Task input
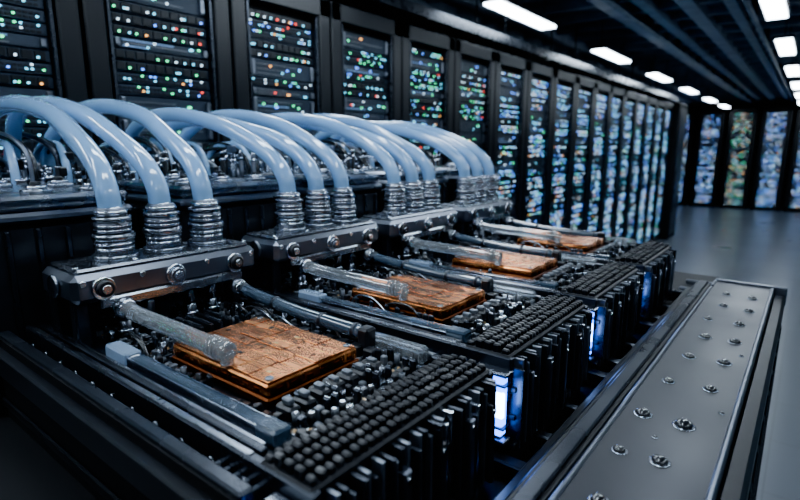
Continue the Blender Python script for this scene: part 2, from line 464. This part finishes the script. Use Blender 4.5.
# ------------------------------------------------------------ coolant manifold
FY = (.525, .642, .760)
FX = -1.25
def manifold_mesh():
    a = MB()
    a.box(-1.335, -1.16, .395, .85, -.325, -.262, 'gun', .012)
    a.box(-1.32, -1.175, .41, .835, -.264, -.252, 'dsteel', .005)
    a.box(-1.30, -1.155, .445, .80, -.342, -.318, 'dsteel', .004)
    for i, y in enumerate((.455, .617, .78)):
        a.stack((-1.162, y, -.296), (1, 0, 0), [(0, .008, .025, 'steel'), (.008, .018, .018, 'dsteel' if i == 1 else 'black'), (.018, .022, .010, 'steel')], 'dsteel', 20)
    for y in (.415, .54, .70, .83):
        a.stack((-1.162, y, -.280), (1, 0, 0), [(0, .005, .007)], 'steel', 8)
        a.stack((-1.19, y, -.253), (0, 0, 1), [(0, .005, .007)], 'steel', 8)
    a.stack((-1.25, .395, -.293), (0, -1, 0), [(0, .008, .026)], 'dsteel', 16)
    a.stack((-1.25, .85, -.293), (0, 1, 0), [(0, .012, .03), (.012, .03, .022, 'steel')], 'dsteel', 16)
    for y in (.42, .60, .80):
        a.box(-1.32, -1.28, y-.02, y+.02, -.43, -.322, 'blackm', .004)
        a.box(-1.22, -1.19, y-.015, y+.015, -.43, -.322, 'blackm', .004)
    for y in (.50, .56, .66, .72):
        a.stack((-1.18, y, -.43), (0, 0, 1), [(0, .05, .014), (.02, .03, .018, 'steel'), (.05, .09, .010)], 'dsteel', 12)
    for y in FY:
        b = (FX, y, -.253)
        a.stack(b, (0, 0, 1), [(0, .012, .050), (.012, .044, .038), (.022, .028, .042, 'steel'), (.034, .039, .043, 'steel'),
                               (.044, .060, .046), (.060, .088, .038, 'gun'), (.066, .070, .041, 'steel'), (.076, .080, .041, 'steel'), (.088, .098, .042), (.098, .118, .033, 'gun'), (.103, .112, .0355, 'steel')], 'dsteel', 28)
        a.lathe((FX, y, -.253+.0125), (0, 0, 1), [(0, .0445), (.010, .0445)], 'dsteel', 6, smooth=False)
        a.box(FX+.030, FX+.050, y-.008, y+.008, -.167, -.156, 'steel', .002)
    return a.mesh('coolant_manifold', (-1.25, .617, -.43))
mm = manifold_mesh()
for n in range(4): place(mm, 'coolant_manifold', (-1.25, .617+n*PITCH, -.43))

def hose_mesh(seed, y):
    r = random.Random(seed); a = MB()
    e = r.uniform(-.03, .03); q = r.uniform(-.022, .012)
    P = [(FX-.002, y, -.145), (-1.265, y, -.09), (-1.315, y+e*.2, -.035), (-1.42, y+e*.5, .020), (-1.60, y+e, .083+q), (-1.85, y+e, .120+q), (-2.08, y+e, .105+q), (-2.26, y, .02), (-2.33, y, -.12)]
    pts = catmull(P, 9)
    a.tube(pts, .0258, 'tube', 20)
    a.stack((FX-.002, y, -.146), (-.12, 0, 1), [(.0, .010, .030, 'steel')], 'steel', 20)
    a.stack((-2.33, y, -.19), (0, 0, 1), [(0, .03, .044), (.03, .075, .034, 'steel'), (.075, .085, .038)], 'dsteel', 16)
    return a.mesh('coolant_hose', (FX, y, -.145))
for n in range(4):
    for k, y in enumerate(FY):
        place(hose_mesh(n*3+k, y+n*PITCH), 'coolant_hose', (FX, y+n*PITCH, -.145))

def pipe_mesh():
    a = MB()
    y = .503; z = -.358
    P = catmull([(-1.145, y-.012, -.345), (-1.09, y-.010, -.352), (-.95, y-.002, z), (-.80, y, z-.004)], 6)
    a.tube(P, .0175, 'glass', 20)
    a.stack((-1.175, y-.012, -.345), (1, 0, -.05), [(0, .03, .024), (.03, .04, .021, 'steel')], 'dsteel', 18)
    a.stack((-.835, y, z-.003), (1, 0, 0), [(0, .006, .0215), (.012, .018, .0215), (.024, .030, .0215), (.030, .055, .018)], 'glass', 20)
    a.cyl((-.79, y, z), (-.79, y, -.388), .013, 'glass', 14)
    return a.mesh('clear_coolant_pipe', (-1.0, .5, -.36))
pm = pipe_mesh()
for n in range(4): place(pm, 'clear_coolant_pipe', (-1.0, .5+n*PITCH, -.36))
def pipe2_mesh():
    a = MB()
    P = catmull([(-1.17, .782, -.36), (-1.05, .780, -.372), (-.9, .778, -.382), (-.70, .775, -.386)], 6)
    a.tube(P, .0150, 'smoke', 16)
    for i in (2, 8, 14, 17):
        d = (P[i+1]-P[i]).normalized(); a.stack(P[i], d, [(0, .012, .0175)], 'blackm', 16)
    a.box(-.71, -.68, .758, .79, -.43, -.37, 'black', .005)
    a.stack((-1.175, .782, -.36), (1, 0, -.05), [(0, .03, .022), (.03, .04, .019, 'steel')], 'dsteel', 18)
    return a.mesh('return_coolant_pipe', (-.9, .78, -.38))
p2 = pipe2_mesh()
for n in range(4): place(p2, 'return_coolant_pipe', (-.9, .78+n*PITCH, -.38))

# ------------------------------------------------------------ pump housings behind manifolds
def pump_mesh():
    a = MB()
    x0, x1, y0, y1 = -1.88, -1.43, .27, .655
    a.box(x0, x1, y0+.01, y1-.01, -.62, -.175, 'black', .012)
    a.box(x0-.01, x1+.012, y0, y1, -.175, -.150, 'gun', .008)
    a.box(x0, x1+.004, y0+.01, y1-.01, -.150, -.128, 'dsteel', .010)
    a.box(x0, x1+.006, y0+.006, y1-.006, -.132, -.112, 'dsteel', .008)
    for (x, y) in ((-1.50, .33), (-1.50, .46), (-1.50, .59), (-1.7, .35), (-1.7, .58), (-1.8, .46)):
        a.stack((x, y, -.113), (0, 0, 1), [(0, .012, .036, 'dsteel'), (.012, .02, .024, 'steel'), (.02, .03, .012, 'black')], 'dsteel', 18)
    for i in range(6):
        y = y0+.03+i*.062
        a.box(x1-.002, x1+.008, y, y+.014, -.60, -.19, 'blackm', .003)
    for i in range(7):
        x = x0+.05+i*.058
        a.box(x, x+.018, y0-.004, y0+.012, -.60, -.19, 'blackm', .003)
    return a.mesh('coolant_pump_housing', (-1.65, .46, -.62))
um = pump_mesh()
for n in range(5): place(um, 'coolant_pump_housing', (-1.65, .46+(n)*PITCH, -.62))

def bank_mesh(seed):
    r = random.Random(seed); a = MB()
    y0, y1 = 0, PITCH-.01
    a.box(-2.60, -1.90, y0, y1, -.62, -.20, 'matte', .01)
    a.box(-2.50, -2.2, y0+.01, y1-.01, -.20, -.19, 'blackm', .004)
    a.box(-2.14, -1.94, y0+.01, y1-.01, -.20, -.165, 'gun', .008)
    for i in range(12):
        for xx in (-1.95, -2.01, -2.08, -2.15, -2.22, -2.44, -2.54):
            y = y0+.025+i*.042+r.uniform(-.006, .006); x = xx+r.uniform(-.015, .015)
            if r.random() < .8:
                q = r.uniform(.6, 1.1); h = r.uniform(.0, .12)
                a.stack((x, y, -.19), (0, 0, 1), [(0, .02+h, .012*q), (.02+h, .032+h, .019*q, 'steel'), (.032+h, .05+h, .013*q), (.05+h, .058+h, .016*q, 'steel')], r.choice(('dsteel', 'black', 'gun')), 12)
                if r.random() < .35: a.box(x-.02, x+.02, y-.012, y+.012, -.13+h, -.10+h, r.choice(('dsteel', 'gun', 'black')), .004)
    for i in range(14):
        y = r.uniform(y0+.03, y1-.03); ya = min(y1-.02, max(y0+.02, y+r.uniform(-.12, .12))); h = r.uniform(-.08, .03)
        xa = r.uniform(-2.05, -1.92); xb = r.uniform(-2.55, -2.3)
        a.tube(catmull([(xa, y, -.17), (xa-.03, y, h-.03), ((xa+xb)/2, (y+ya)/2, h+.03), (xb+.03, ya, h-.03), (xb, ya, -.18)], 6), r.choice((.006, .009, .012)), r.choice(('hose', 'hose', 'blackm', 'gun')), 8)
    for i in range(3):
        y = y0+.08+i*.15
        a.tube(catmull([(-1.96, y, -.15), (-2.0, y+.01, -.05), (-2.12, y+.03, .01), (-2.3, y+.03, -.01), (-2.42, y+.03, -.14)], 6), .013, 'tube', 12)
    return a.mesh('valve_bank', (-2.25, .26, -.62))
bm = [bank_mesh(90), bank_mesh(91)]
for n in range(6): place(bm[n % 2], 'valve_bank', (-2.25, .26-.20+n*PITCH, -.62))

# ------------------------------------------------------------ supporting frame
a = MB()
YR = 2.26
a.box(-2.62, -.30, -.16, 2.98, -.68, -.64, 'matte')
a.box(-2.62, -.62, -.16, 2.98, -.64, -.622, 'matte')
a.box(-1.42, -.50, .318, .334, -.95, -.425, 'matte')
a.box(-1.42, -.50, .322, .345, -.47, -.415, 'blackm', .004)
a.box(-1.42, -.50, .300, .322, -.50, -.445, 'black', .004)
for z in (-.58, -.66, -.74): a.box(-1.42, -.30, .31, .318, z-.012, z+.012, 'stud', .004)
# lower black body on the near side, added to darken this corner
a.box(-2.62, -.36, -1.1, .31, -2.40, -.82, 'matte', .01)
for (y, k) in ((.24, 'stud'), (.12, 'stud'), (-.02, 'stud')): a.box(-2.60, -.38, y-.012, y+.012, -.82, -.795, k, .004)
# inner dark rails
a.box(-.305, -.248, .0, YR, -.56, -.515, 'stud', .006)
a.box(-.290, -.262, .0, YR, -.516, -.505, 'blackm', .003)
a.box(-.36, -.335, .0, 2.45, -.62, -.585, 'black', .004)
a.box(-.335, -.30, .0, YR, -.68, -.62, 'matte')
# outer perforated rail
a.box(-.238, -.058, .0, YR, -.522, -.500, 'rail', .005)
a.box(-.242, -.232, .0, YR, -.56, -.496, 'gun', .003)
a.box(-.064, -.054, .0, YR, -.53, -.496, 'gun', .003)
a.box(-.056, -.018, .0, YR+.012, -.58, -.520, 'stud', .008)
a.box(-.238, -.016, YR-.010, YR+.012, -.56, -.492, 'gun', .004)
a.box(-.045, -.022, .0, YR, -2.44, -.57, 'matte')
a.box(-.30, -.03, YR-.03, YR, -2.44, -.56, 'matte')
for i in range(14): a.box(-.024, -.016, .1+i*.155, .14+i*.155, -2.3, -.6, 'stud', .004)
for n in range(5):
    y = .335+n*PITCH
    a.box(-.62, -.25, y-.016, y+.016, -.64, -.60, 'blackm', .004)
    a.box(-.41, -.25, y+.15, y+.18, -.66, -.62, 'gun', .004)
    a.box(-.41, -.25, y+.32, y+.34, -.66, -.62, 'gun', .004)
a.box(-2.62, -.32, .34, 2.44, -2.38, -.68, 'matte')
a.box(-2.62, -.045, .318, .338, -2.40, -.68, 'matte')
for x in (-2.5, -.12):
    for y in (.42, 2.18): a.cyl((x, y, -2.46), (x, y, -2.36), .05, 'black', 12)
for (x, y, q) in [(-.18, .52, 1), (-.115, .56, 1), (-.185, .70, .9), (-.137, .857, 1), (-.198, .85, .8), (-.128, 1.005, 1.2), (-.198, 1.005, 1.05), (-.19, 1.19, .8), (-.112, 1.20, .9), (-.108, 1.378, 1), (-.18, 1.37, .9),
                  (-.104, 1.55, 1), (-.171, 1.546, 1), (-.11, 1.72, .9), (-.19, 1.72, .8), (-.10, 1.88, .9), (-.17, 1.90, .9), (-.105, 2.05, .9), (-.18, 2.06, .8), (-.08, 1.10, .35), (-.08, 1.45, .35), (-.16, .93, .3)]:
    r0 = .0135*q
    a.lathe((x, y, -.5005), (0, 0, 1), [(0, r0*1.25), (.0015, r0*1.22), (.002, r0)], 'dsteel', 20)
    a.lathe((x, y, -.4985), (0, 0, 1), [(0, r0), (r0*.3, r0*.9), (r0*.5, r0*.65), (r0*.6, r0*.3), (r0*.62, .0005)], 'drop', 20)
a.build('equipment_frame', (-1.3, 1.3, FL))

# ------------------------------------------------------------ world + camera
w = bpy.data.worlds.new('world'); scene.world = w; w.use_nodes = True
w.node_tree.nodes['Background'].inputs[0].default_value = (0.25, 0.45, 0.8, 1)
w.node_tree.nodes['Background'].inputs[1].default_value = 0.03
cam = bpy.data.cameras.new('camera'); co = bpy.data.objects.new('camera', cam); bpy.context.collection.objects.link(co)
co.location = (0, 0, CH*S)
yaw = math.radians(38.06); p = math.radians(11.2)
f = Vector((-math.sin(yaw)*math.cos(p), math.cos(yaw)*math.cos(p), -math.sin(p)))
co.rotation_euler = f.to_track_quat('-Z', 'Y').to_euler()
cam.sensor_width = 36; cam.lens = 23.4; cam.clip_start = .02; cam.clip_end = 200
cam.dof.use_dof = True; cam.dof.focus_distance = .82; cam.dof.aperture_fstop = 3.6
scene.camera = co
scene.view_settings.look = 'AgX - Punchy'
scene.view_settings.exposure = 0.15
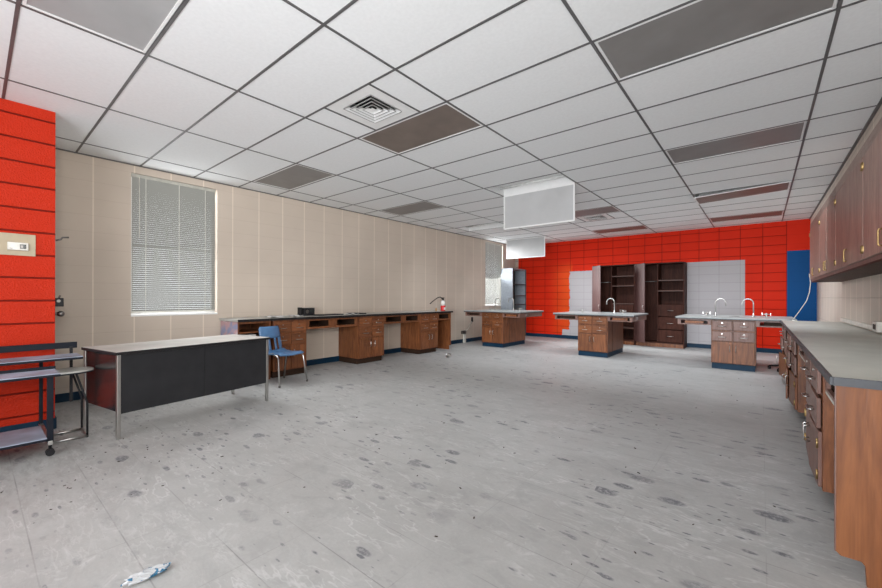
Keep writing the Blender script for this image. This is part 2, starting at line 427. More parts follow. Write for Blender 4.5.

Required work
Take the records above from their first line through the line with "(-1.25, .617+n*PITCH, -.43))" and set those lines down word for word, minus the pictures.

Written answer
Continue the Blender Python script for this scene: part 2, from line 464. This part finishes the script. Use Blender 4.5.
# ------------------------------------------------------------ coolant manifold
FY = (.525, .642, .760)
FX = -1.25
def manifold_mesh():
    a = MB()
    a.box(-1.335, -1.16, .395, .85, -.325, -.262, 'gun', .012)
    a.box(-1.32, -1.175, .41, .835, -.264, -.252, 'dsteel', .005)
    a.box(-1.30, -1.155, .445, .80, -.342, -.318, 'dsteel', .004)
    for i, y in enumerate((.455, .617, .78)):
        a.stack((-1.162, y, -.296), (1, 0, 0), [(0, .008, .025, 'steel'), (.008, .018, .018, 'dsteel' if i == 1 else 'black'), (.018, .022, .010, 'steel')], 'dsteel', 20)
    for y in (.415, .54, .70, .83):
        a.stack((-1.162, y, -.280), (1, 0, 0), [(0, .005, .007)], 'steel', 8)
        a.stack((-1.19, y, -.253), (0, 0, 1), [(0, .005, .007)], 'steel', 8)
    a.stack((-1.25, .395, -.293), (0, -1, 0), [(0, .008, .026)], 'dsteel', 16)
    a.stack((-1.25, .85, -.293), (0, 1, 0), [(0, .012, .03), (.012, .03, .022, 'steel')], 'dsteel', 16)
    for y in (.42, .60, .80):
        a.box(-1.32, -1.28, y-.02, y+.02, -.43, -.322, 'blackm', .004)
        a.box(-1.22, -1.19, y-.015, y+.015, -.43, -.322, 'blackm', .004)
    for y in (.50, .56, .66, .72):
        a.stack((-1.18, y, -.43), (0, 0, 1), [(0, .05, .014), (.02, .03, .018, 'steel'), (.05, .09, .010)], 'dsteel', 12)
    for y in FY:
        b = (FX, y, -.253)
        a.stack(b, (0, 0, 1), [(0, .012, .050), (.012, .044, .038), (.022, .028, .042, 'steel'), (.034, .039, .043, 'steel'),
                               (.044, .060, .046), (.060, .088, .038, 'gun'), (.066, .070, .041, 'steel'), (.076, .080, .041, 'steel'), (.088, .098, .042), (.098, .118, .033, 'gun'), (.103, .112, .0355, 'steel')], 'dsteel', 28)
        a.lathe((FX, y, -.253+.0125), (0, 0, 1), [(0, .0445), (.010, .0445)], 'dsteel', 6, smooth=False)
        a.box(FX+.030, FX+.050, y-.008, y+.008, -.167, -.156, 'steel', .002)
    return a.mesh('coolant_manifold', (-1.25, .617, -.43))
mm = manifold_mesh()
for n in range(4): place(mm, 'coolant_manifold', (-1.25, .617+n*PITCH, -.43))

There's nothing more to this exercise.